Achieve High SNR with the PGA855, Fully Differential Programmable-Gain Amplifier
Abstract
The PGA855 is a precision, wide-bandwidth programmable gain instrumentation amplifier with fully differential outputs optimized to drive high-performance analog-to-digital converters (ADCs) with fully differential inputs. The PGA855 is equipped with eight binary gain settings, from an attenuating gain of 0.125V/V to a maximum of 16V/V, using three digital gain-selection pins. The low-noise current-feedback front-end architecture offers excellent gain flatness, even at high frequencies, making the PGA855 an excellent high-impedance sensor readout device. Integrated protection circuitry on the input pins handles overvoltages up to ±40V beyond the power supply voltages. The PGA855 offers an excellent combination of AC performance and DC accuracy, making the PGA855 a versatile choice for a variety of sensors.
This application note shows the AC performance of the PGA855 driving the ADS127L11 and ADS127L21 delta-sigma ADCs. The focus of this document is on intrinsic noise, signal-to-noise ratio (SNR) and effective resolution performance. In particular, this application note provides guidelines of the analog filter selection and provides the performance of the PGA855 and ADS127Lx1 with different data rates and digital filter settings.
The document illustrates a step-by-step intrinsic noise analysis of the acquisition system, provides a calculator tool to estimate the system performance with different ADC digital filter and data rate settings, and shows the bench measurements of the PGA855 driving the ADS127Lx1.
Trademarks
Microsoft® and Excel® are registered trademarks of Microsoft.
All trademarks are the property of their respective owners.
1 PGA855 and ADS127L21, 24-Bit, Delta-Sigma ADC Driver Circuit
Analog signal acquisition in industrial systems is a challenging problem. Sensor output signals often present full-scale signals in the millivolt range, requiring resolutions in the microvolt range or even nanovolt range. The system designer's challenge is optimizing the sensor amplifier front-end to achieve the best signal to noise performance. Hence, understanding and minimizing these sources of noise is essential.

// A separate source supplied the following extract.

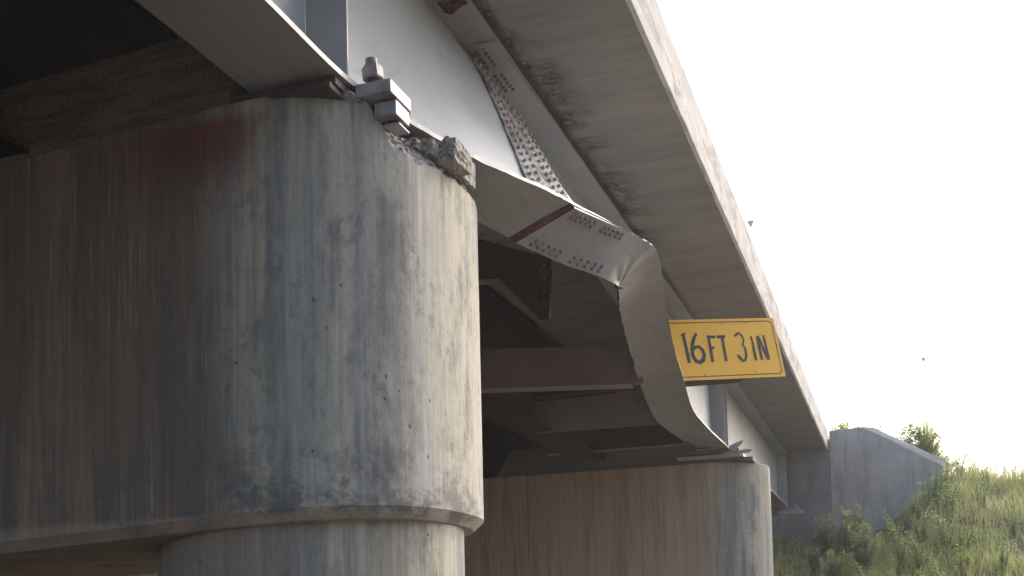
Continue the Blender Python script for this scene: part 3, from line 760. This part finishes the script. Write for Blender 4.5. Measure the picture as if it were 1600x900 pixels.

The instrumentation amplifier (INA) and the programmable gain instrumentation amplifier (PGA) are essential in industrial acquisition systems. These components offer high accuracy, low noise signal-conditioning and level shifting, and versatile gain programmability. INAs and PGAs offer a high-impedance front-end and have evolved into excellent ADC drivers in the back-end, offering a complete integrated signal acquisition design. Applications include industrial analog input modules measuring a wide variety of bridge, pressure, and temperature sensors; data acquisition cards; surgical equipment; vibration analysis, and power metering/battery testing systems.
Figure 7-13 shows a circuit example for the PGA855 driving the ADS127Lx1, a fully-differential input, high resolution, wide-bandwidth, delta-sigma ADC.
Figure 1-1 PGA855 and ADS127L21, 24-Bit, Delta-Sigma ADC CircuitThe PGA accepts single-ended or fully-differential input signals while driving the differential ADC inputs. Pin-controlled gains scale the input signal to the ADC input range. The super-beta input transistors offer a low input bias current, providing a very low input current noise density of 0.3pA/√Hz, making the PGA855 a versatile choice for many sensor types.
The PGA855 offers independent input and output power supplies. In this example, ±15V input power supplies are used for the PGA input section, allowing a wide voltage input range. The output stage is powered with the ADC 5V power supply. The 5V output stage supply operation prevents overloading the ADC inputs during PGA overdrive conditions. The VCM output pin of the ADC drives the PGA855's VOCM pin setting the common mode voltage of the PGA outputs.
The goal of the circuit on Figure 7-13 is to provide a high level of SNR and total harmonic distortion (THD) performance for a given circuit bandwidth requirement. The effective bandwidth of the circuit is affected by the PGA855 analog front end bandwidth as well as the ADC digital filter.